**Given problem**
Reproduce all of the material exactly as shown.

··· Source excerpt

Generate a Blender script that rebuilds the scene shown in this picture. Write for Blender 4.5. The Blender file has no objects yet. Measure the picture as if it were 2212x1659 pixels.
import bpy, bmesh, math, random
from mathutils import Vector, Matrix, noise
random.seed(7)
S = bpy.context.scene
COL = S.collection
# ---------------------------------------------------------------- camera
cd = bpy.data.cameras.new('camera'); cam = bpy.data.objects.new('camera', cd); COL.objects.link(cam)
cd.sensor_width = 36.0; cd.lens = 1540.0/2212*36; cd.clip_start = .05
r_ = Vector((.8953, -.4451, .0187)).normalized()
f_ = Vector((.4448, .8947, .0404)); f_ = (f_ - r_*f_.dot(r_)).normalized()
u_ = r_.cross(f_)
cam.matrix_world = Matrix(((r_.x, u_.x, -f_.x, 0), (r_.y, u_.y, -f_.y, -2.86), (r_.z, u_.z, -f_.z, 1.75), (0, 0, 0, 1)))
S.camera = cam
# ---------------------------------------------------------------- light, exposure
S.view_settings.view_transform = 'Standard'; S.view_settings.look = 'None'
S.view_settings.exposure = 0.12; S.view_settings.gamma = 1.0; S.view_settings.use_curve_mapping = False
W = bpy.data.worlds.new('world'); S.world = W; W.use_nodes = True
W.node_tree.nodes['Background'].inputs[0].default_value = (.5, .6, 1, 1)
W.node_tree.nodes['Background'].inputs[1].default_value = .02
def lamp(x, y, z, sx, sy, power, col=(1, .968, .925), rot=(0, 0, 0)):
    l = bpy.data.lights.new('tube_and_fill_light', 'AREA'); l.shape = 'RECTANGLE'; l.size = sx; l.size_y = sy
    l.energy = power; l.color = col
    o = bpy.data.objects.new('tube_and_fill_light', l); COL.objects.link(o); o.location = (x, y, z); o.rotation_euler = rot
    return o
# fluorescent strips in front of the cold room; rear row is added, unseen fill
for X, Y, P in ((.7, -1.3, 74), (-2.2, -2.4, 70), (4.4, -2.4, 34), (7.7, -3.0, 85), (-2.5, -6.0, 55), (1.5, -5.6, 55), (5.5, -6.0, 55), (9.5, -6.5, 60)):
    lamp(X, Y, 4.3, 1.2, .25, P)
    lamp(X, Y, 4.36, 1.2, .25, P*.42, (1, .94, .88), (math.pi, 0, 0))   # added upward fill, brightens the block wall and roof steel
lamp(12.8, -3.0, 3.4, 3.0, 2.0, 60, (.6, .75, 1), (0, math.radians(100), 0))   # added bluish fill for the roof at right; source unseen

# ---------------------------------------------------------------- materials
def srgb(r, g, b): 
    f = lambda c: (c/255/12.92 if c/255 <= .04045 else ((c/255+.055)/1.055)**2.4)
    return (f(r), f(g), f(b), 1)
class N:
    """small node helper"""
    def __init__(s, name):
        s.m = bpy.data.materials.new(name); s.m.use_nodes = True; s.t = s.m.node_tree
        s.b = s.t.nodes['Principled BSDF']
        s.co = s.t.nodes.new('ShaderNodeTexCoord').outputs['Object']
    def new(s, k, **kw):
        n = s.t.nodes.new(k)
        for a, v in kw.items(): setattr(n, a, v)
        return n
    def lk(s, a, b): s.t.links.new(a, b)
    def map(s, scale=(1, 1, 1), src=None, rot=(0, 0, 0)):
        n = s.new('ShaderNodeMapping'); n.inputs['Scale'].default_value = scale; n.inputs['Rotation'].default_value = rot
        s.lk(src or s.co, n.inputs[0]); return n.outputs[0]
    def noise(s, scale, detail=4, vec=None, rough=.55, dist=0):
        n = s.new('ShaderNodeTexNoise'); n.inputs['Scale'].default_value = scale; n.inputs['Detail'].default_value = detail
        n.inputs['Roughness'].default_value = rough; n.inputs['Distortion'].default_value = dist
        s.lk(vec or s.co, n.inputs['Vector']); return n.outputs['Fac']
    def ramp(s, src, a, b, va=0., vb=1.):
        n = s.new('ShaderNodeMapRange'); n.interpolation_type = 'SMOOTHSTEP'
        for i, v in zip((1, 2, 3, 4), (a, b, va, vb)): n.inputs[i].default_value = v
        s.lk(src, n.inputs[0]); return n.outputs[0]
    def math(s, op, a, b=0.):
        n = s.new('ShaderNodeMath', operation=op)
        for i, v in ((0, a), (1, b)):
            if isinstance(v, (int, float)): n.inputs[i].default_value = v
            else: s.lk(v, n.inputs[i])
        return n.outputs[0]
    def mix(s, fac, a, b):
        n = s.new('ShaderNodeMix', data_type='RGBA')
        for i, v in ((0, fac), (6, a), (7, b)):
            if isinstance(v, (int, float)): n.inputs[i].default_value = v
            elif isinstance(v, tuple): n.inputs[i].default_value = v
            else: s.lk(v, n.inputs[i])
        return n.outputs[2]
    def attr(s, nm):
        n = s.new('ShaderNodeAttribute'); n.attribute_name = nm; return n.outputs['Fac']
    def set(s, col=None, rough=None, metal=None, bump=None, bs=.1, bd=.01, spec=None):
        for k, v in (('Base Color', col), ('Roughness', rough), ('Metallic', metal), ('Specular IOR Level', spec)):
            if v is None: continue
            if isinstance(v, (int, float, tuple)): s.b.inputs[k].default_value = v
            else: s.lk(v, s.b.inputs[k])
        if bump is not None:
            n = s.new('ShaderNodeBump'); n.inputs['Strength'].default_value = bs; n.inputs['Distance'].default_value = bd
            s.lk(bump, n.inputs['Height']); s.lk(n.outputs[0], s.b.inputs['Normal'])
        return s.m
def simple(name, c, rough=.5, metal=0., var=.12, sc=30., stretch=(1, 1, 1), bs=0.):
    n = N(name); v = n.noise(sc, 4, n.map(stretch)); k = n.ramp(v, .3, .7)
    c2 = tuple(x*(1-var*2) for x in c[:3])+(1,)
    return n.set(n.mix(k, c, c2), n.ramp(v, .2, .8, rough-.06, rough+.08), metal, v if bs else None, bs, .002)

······

**Worked solution**
Generate a Blender script that rebuilds the scene shown in this picture. Write for Blender 4.5. The Blender file has no objects yet. Measure the picture as if it were 2212x1659 pixels.
import bpy, bmesh, math, random
from mathutils import Vector, Matrix, noise
random.seed(7)
S = bpy.context.scene
COL = S.collection
# ---------------------------------------------------------------- camera
cd = bpy.data.cameras.new('camera'); cam = bpy.data.objects.new('camera', cd); COL.objects.link(cam)
cd.sensor_width = 36.0; cd.lens = 1540.0/2212*36; cd.clip_start = .05
r_ = Vector((.8953, -.4451, .0187)).normalized()
f_ = Vector((.4448, .8947, .0404)); f_ = (f_ - r_*f_.dot(r_)).normalized()
u_ = r_.cross(f_)
cam.matrix_world = Matrix(((r_.x, u_.x, -f_.x, 0), (r_.y, u_.y, -f_.y, -2.86), (r_.z, u_.z, -f_.z, 1.75), (0, 0, 0, 1)))
S.camera = cam
# ---------------------------------------------------------------- light, exposure
S.view_settings.view_transform = 'Standard'; S.view_settings.look = 'None'
S.view_settings.exposure = 0.12; S.view_settings.gamma = 1.0; S.view_settings.use_curve_mapping = False
W = bpy.data.worlds.new('world'); S.world = W; W.use_nodes = True
W.node_tree.nodes['Background'].inputs[0].default_value = (.5, .6, 1, 1)
W.node_tree.nodes['Background'].inputs[1].default_value = .02
def lamp(x, y, z, sx, sy, power, col=(1, .968, .925), rot=(0, 0, 0)):
    l = bpy.data.lights.new('tube_and_fill_light', 'AREA'); l.shape = 'RECTANGLE'; l.size = sx; l.size_y = sy
    l.energy = power; l.color = col
    o = bpy.data.objects.new('tube_and_fill_light', l); COL.objects.link(o); o.location = (x, y, z); o.rotation_euler = rot
    return o
# fluorescent strips in front of the cold room; rear row is added, unseen fill
for X, Y, P in ((.7, -1.3, 74), (-2.2, -2.4, 70), (4.4, -2.4, 34), (7.7, -3.0, 85), (-2.5, -6.0, 55), (1.5, -5.6, 55), (5.5, -6.0, 55), (9.5, -6.5, 60)):
    lamp(X, Y, 4.3, 1.2, .25, P)
    lamp(X, Y, 4.36, 1.2, .25, P*.42, (1, .94, .88), (math.pi, 0, 0))   # added upward fill, brightens the block wall and roof steel
lamp(12.8, -3.0, 3.4, 3.0, 2.0, 60, (.6, .75, 1), (0, math.radians(100), 0))   # added bluish fill for the roof at right; source unseen

# ---------------------------------------------------------------- materials
def srgb(r, g, b): 
    f = lambda c: (c/255/12.92 if c/255 <= .04045 else ((c/255+.055)/1.055)**2.4)
    return (f(r), f(g), f(b), 1)
class N:
    """small node helper"""
    def __init__(s, name):
        s.m = bpy.data.materials.new(name); s.m.use_nodes = True; s.t = s.m.node_tree
        s.b = s.t.nodes['Principled BSDF']
        s.co = s.t.nodes.new('ShaderNodeTexCoord').outputs['Object']
    def new(s, k, **kw):
        n = s.t.nodes.new(k)
        for a, v in kw.items(): setattr(n, a, v)
        return n
    def lk(s, a, b): s.t.links.new(a, b)
    def map(s, scale=(1, 1, 1), src=None, rot=(0, 0, 0)):
        n = s.new('ShaderNodeMapping'); n.inputs['Scale'].default_value = scale; n.inputs['Rotation'].default_value = rot
        s.lk(src or s.co, n.inputs[0]); return n.outputs[0]
    def noise(s, scale, detail=4, vec=None, rough=.55, dist=0):
        n = s.new('ShaderNodeTexNoise'); n.inputs['Scale'].default_value = scale; n.inputs['Detail'].default_value = detail
        n.inputs['Roughness'].default_value = rough; n.inputs['Distortion'].default_value = dist
        s.lk(vec or s.co, n.inputs['Vector']); return n.outputs['Fac']
    def ramp(s, src, a, b, va=0., vb=1.):
        n = s.new('ShaderNodeMapRange'); n.interpolation_type = 'SMOOTHSTEP'
        for i, v in zip((1, 2, 3, 4), (a, b, va, vb)): n.inputs[i].default_value = v
        s.lk(src, n.inputs[0]); return n.outputs[0]
    def math(s, op, a, b=0.):
        n = s.new('ShaderNodeMath', operation=op)
        for i, v in ((0, a), (1, b)):
            if isinstance(v, (int, float)): n.inputs[i].default_value = v
            else: s.lk(v, n.inputs[i])
        return n.outputs[0]
    def mix(s, fac, a, b):
        n = s.new('ShaderNodeMix', data_type='RGBA')
        for i, v in ((0, fac), (6, a), (7, b)):
            if isinstance(v, (int, float)): n.inputs[i].default_value = v
            elif isinstance(v, tuple): n.inputs[i].default_value = v
            else: s.lk(v, n.inputs[i])
        return n.outputs[2]
    def attr(s, nm):
        n = s.new('ShaderNodeAttribute'); n.attribute_name = nm; return n.outputs['Fac']
    def set(s, col=None, rough=None, metal=None, bump=None, bs=.1, bd=.01, spec=None):
        for k, v in (('Base Color', col), ('Roughness', rough), ('Metallic', metal), ('Specular IOR Level', spec)):
            if v is None: continue
            if isinstance(v, (int, float, tuple)): s.b.inputs[k].default_value = v
            else: s.lk(v, s.b.inputs[k])
        if bump is not None:
            n = s.new('ShaderNodeBump'); n.inputs['Strength'].default_value = bs; n.inputs['Distance'].default_value = bd
            s.lk(bump, n.inputs['Height']); s.lk(n.outputs[0], s.b.inputs['Normal'])
        return s.m
def simple(name, c, rough=.5, metal=0., var=.12, sc=30., stretch=(1, 1, 1), bs=0.):
    n = N(name); v = n.noise(sc, 4, n.map(stretch)); k = n.ramp(v, .3, .7)
    c2 = tuple(x*(1-var*2) for x in c[:3])+(1,)
    return n.set(n.mix(k, c, c2), n.ramp(v, .2, .8, rough-.06, rough+.08), metal, v if bs else None, bs, .002)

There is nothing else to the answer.